異常な自分を許す。
僕は自分のことが好きではない。
けっこうフラットに、危ないことや怖いことを考えてしまう。
道端に財布が落ちていれば、中身だけ抜いて捨てることを考えたのは、一度や二度ではない。
ガラス工芸品の展示物とかみると、これ鷲掴みにして床に叩きつけたら、どうなるんだろう。と想像したり。
高いところで、一歩踏み出したくなるような衝動があったり。
こんなことを考える僕はきっと異常なのだ、という自覚がある。
きっと小説に触れすぎたせいだ。特に乙一氏の黒い影響はある。絶対ある。GOTHとか鬼物語とかね。
でもそういう異常が頭をよぎることが、イコール本性になるのか、といえばそんなことはないはずだ。
まあそういう作品が好きなのは本性ですけど。
よく自分の頭の上に、天使と悪魔が降りてくる想像をする。
でも、そのどちらも本性とは言えないし、理性とも言えない。
ちょうど九十九由基が夏油とそんな話しをしていたな。
『どちらを本音にするのかは、君がこれから選択するんだよ』
このセリフにすべてが集約されている。つまり選択したほう、行動に移したほう、生きたほうが、本音であり本性。

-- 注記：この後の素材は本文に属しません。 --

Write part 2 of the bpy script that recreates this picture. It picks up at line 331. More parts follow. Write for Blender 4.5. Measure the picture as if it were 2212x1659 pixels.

だから「ひどいこと考えてしまっても、やってないなら別にいいじゃん」と思う。
「バレなきゃイカサマじゃない」みたいな。いや、これはちょっと違うか。
僕が夏油のことを好きなのはそこだ。
少なくとも、自分の道を自分で選んでいること。それが以前の自分とは、全くちがう価値観だというのに。五条悟という、どデカい障害もあるというのに。
自分の信じたことを、本音と言える強さ。
そしてそれが仮に、叶わなくてもいいんじゃないか、と思えるほどの潔さ。
夏油にとっては、自らの理想に生きることのほうが、大義そのものよりも大事だったんじゃないだろうか。
僕は自分のことが好きではない。
でも『自分のことが好きではない自分』として生きることを選びたい。
それはきっと、異常な自分を許してやることだと思うから。